Goal.
Skip pictures in the listing below; copy exactly the lines from the one with "Write the bpy" through the one with "COL = SC.collection", inclusive.

Scene modeling code data:
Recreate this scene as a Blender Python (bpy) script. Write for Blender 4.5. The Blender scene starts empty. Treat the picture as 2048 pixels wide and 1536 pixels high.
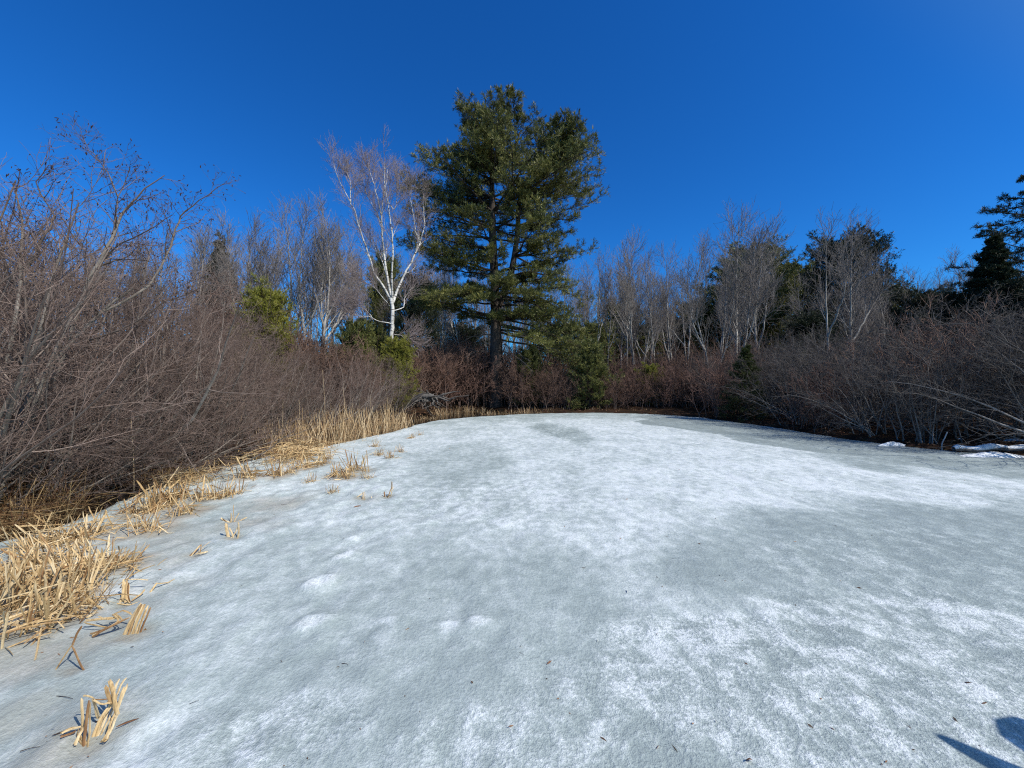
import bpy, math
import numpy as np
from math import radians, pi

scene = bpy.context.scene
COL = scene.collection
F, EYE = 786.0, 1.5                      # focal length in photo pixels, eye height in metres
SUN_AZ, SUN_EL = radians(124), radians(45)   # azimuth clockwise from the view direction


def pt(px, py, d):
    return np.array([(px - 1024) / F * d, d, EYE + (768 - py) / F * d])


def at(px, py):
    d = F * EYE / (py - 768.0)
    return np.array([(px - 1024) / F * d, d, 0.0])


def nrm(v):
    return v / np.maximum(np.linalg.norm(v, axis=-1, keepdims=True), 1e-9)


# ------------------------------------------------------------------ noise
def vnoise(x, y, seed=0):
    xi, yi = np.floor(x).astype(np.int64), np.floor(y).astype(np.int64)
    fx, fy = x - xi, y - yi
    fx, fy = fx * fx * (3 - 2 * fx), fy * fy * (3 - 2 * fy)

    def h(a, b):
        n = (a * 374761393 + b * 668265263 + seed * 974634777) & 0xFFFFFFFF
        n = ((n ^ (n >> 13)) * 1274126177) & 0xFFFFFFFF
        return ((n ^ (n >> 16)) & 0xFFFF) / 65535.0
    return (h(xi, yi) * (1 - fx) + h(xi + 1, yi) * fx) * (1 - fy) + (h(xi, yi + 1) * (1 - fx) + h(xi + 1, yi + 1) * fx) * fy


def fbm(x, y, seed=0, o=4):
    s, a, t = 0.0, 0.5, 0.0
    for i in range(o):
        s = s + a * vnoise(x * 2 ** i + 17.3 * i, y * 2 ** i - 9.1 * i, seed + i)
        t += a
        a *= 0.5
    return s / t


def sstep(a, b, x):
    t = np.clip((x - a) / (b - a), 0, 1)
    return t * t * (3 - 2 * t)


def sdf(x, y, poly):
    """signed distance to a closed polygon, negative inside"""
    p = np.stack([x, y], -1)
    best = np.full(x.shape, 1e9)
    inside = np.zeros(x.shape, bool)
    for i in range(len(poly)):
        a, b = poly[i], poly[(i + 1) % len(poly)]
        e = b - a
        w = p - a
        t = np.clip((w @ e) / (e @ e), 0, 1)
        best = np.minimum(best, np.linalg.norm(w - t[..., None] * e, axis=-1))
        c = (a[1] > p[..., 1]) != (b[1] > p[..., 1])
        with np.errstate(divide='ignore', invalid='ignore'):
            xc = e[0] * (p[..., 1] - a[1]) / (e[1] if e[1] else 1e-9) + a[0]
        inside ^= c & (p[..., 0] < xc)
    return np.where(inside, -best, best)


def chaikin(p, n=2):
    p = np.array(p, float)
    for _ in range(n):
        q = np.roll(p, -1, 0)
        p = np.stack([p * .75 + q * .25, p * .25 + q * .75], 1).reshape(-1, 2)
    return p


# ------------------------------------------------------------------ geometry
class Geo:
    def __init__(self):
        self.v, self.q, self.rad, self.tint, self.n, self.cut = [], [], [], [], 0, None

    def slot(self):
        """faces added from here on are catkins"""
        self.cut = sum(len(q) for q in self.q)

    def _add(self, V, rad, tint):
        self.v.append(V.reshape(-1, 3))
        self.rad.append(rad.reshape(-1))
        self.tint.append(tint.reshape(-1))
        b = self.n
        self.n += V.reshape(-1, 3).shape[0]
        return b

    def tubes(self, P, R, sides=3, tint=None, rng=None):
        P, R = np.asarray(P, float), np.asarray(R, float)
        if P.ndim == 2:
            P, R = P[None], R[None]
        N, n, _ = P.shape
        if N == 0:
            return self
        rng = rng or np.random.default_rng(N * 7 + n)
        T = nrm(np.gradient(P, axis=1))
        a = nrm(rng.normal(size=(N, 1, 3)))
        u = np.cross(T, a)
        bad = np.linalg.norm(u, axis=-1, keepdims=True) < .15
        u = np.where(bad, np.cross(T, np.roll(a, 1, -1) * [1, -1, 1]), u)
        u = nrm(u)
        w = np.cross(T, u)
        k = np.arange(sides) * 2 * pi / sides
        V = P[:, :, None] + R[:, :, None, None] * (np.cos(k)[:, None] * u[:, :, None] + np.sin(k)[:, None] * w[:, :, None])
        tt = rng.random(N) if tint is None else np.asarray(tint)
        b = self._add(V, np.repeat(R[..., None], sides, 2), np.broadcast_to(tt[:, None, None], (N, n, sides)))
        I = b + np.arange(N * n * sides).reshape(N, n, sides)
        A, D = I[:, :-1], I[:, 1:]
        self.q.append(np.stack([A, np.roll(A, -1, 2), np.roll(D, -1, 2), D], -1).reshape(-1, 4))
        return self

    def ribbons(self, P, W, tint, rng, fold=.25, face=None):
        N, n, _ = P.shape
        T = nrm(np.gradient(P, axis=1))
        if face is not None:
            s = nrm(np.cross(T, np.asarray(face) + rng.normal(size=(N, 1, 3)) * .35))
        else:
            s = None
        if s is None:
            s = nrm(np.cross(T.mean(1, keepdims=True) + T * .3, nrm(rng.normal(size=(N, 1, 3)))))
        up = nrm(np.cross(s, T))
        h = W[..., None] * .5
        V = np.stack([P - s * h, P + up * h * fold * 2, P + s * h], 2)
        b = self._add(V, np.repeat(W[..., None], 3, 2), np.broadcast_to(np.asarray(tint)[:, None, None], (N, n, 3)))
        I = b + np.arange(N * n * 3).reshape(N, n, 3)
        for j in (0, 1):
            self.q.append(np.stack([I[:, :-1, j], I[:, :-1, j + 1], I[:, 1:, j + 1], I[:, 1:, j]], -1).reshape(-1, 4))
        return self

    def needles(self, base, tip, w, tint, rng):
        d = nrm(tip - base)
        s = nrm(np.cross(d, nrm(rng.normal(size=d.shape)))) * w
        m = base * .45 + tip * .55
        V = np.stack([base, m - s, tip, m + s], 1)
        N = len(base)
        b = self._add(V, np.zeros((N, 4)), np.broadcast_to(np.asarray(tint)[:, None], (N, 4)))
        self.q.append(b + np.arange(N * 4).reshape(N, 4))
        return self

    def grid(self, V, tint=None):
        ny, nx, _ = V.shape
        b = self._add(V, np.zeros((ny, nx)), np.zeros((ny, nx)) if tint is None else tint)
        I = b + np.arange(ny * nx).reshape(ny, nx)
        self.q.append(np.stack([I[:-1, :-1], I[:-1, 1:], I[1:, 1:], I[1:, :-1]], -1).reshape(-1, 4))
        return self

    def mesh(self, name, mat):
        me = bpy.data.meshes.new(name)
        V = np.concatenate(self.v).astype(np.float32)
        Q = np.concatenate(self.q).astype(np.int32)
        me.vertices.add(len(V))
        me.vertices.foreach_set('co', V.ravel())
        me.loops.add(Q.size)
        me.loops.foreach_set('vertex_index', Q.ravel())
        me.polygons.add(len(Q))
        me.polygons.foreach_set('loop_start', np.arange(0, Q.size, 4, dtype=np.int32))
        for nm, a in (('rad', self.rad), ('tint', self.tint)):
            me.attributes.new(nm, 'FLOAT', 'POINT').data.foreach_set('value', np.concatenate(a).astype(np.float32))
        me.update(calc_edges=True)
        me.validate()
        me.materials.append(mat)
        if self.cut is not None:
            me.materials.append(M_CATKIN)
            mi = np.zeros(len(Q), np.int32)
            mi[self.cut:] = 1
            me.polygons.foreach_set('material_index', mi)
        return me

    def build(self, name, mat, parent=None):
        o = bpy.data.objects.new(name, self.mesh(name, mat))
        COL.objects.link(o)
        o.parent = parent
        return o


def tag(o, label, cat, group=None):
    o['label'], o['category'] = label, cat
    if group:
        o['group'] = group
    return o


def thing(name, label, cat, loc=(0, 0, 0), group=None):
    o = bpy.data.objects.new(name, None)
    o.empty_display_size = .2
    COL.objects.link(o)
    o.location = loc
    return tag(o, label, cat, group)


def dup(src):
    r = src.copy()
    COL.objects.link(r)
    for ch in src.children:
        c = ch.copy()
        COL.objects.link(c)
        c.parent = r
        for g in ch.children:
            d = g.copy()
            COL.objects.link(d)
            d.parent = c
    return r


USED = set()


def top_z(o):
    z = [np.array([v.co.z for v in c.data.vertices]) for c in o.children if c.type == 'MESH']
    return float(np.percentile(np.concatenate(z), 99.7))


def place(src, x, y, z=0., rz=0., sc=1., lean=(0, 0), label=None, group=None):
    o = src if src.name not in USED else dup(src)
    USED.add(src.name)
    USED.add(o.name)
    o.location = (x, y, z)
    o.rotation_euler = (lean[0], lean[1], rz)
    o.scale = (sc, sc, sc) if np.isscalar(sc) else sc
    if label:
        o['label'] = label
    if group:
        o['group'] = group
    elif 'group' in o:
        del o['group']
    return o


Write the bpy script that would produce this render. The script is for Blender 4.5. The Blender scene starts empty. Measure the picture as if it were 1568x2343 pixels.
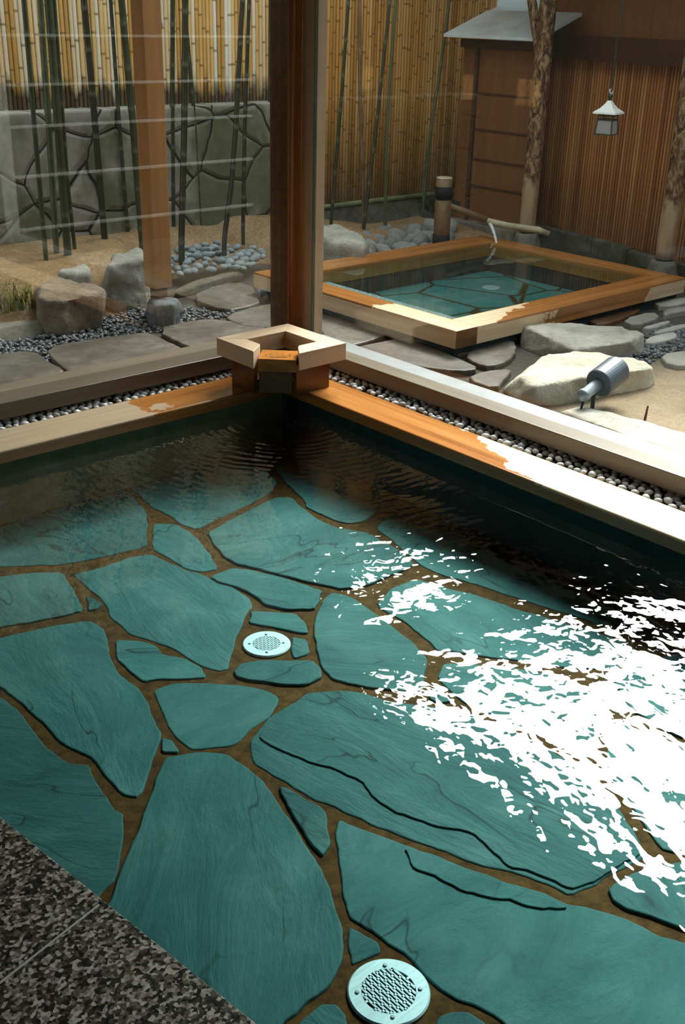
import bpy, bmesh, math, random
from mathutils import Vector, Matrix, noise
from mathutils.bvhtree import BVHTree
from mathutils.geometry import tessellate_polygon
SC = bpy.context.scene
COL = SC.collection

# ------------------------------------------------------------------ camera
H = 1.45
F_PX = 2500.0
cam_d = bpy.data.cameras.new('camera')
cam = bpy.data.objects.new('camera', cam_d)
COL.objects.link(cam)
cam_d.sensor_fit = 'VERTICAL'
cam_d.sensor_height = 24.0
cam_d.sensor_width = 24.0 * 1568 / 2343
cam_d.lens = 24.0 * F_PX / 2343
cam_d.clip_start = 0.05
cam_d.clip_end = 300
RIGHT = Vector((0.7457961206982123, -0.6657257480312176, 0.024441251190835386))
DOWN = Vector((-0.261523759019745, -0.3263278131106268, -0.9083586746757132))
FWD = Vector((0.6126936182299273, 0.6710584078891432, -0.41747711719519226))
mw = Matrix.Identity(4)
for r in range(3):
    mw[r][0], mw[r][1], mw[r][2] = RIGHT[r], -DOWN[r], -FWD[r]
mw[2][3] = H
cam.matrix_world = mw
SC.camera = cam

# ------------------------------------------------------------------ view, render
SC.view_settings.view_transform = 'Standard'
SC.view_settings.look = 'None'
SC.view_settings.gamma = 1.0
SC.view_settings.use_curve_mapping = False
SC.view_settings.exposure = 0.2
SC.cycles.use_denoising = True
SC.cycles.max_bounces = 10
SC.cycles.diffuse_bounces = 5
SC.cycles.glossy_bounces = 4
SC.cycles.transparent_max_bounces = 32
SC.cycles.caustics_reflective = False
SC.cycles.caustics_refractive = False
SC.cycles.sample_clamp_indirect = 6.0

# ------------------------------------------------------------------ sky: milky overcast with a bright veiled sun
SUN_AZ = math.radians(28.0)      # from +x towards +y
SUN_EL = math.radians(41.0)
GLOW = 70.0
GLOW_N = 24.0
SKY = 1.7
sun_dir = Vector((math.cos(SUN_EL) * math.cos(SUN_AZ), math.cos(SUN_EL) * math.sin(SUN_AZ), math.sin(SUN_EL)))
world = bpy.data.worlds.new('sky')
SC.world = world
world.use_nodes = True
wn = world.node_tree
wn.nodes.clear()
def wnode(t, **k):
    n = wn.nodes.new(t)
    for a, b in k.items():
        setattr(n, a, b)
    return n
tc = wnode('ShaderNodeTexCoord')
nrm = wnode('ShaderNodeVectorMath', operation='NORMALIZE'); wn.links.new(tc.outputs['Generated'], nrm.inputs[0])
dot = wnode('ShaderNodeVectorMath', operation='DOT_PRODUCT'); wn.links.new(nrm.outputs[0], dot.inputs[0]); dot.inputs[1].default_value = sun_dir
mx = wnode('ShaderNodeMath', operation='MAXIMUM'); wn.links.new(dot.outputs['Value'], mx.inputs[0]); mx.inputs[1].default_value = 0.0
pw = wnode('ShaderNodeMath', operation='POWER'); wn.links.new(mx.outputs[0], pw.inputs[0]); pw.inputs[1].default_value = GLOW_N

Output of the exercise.
Write the bpy script that would produce this render. The script is for Blender 4.5. The Blender scene starts empty. Measure the picture as if it were 1568x2343 pixels.
import bpy, bmesh, math, random
from mathutils import Vector, Matrix, noise
from mathutils.bvhtree import BVHTree
from mathutils.geometry import tessellate_polygon
SC = bpy.context.scene
COL = SC.collection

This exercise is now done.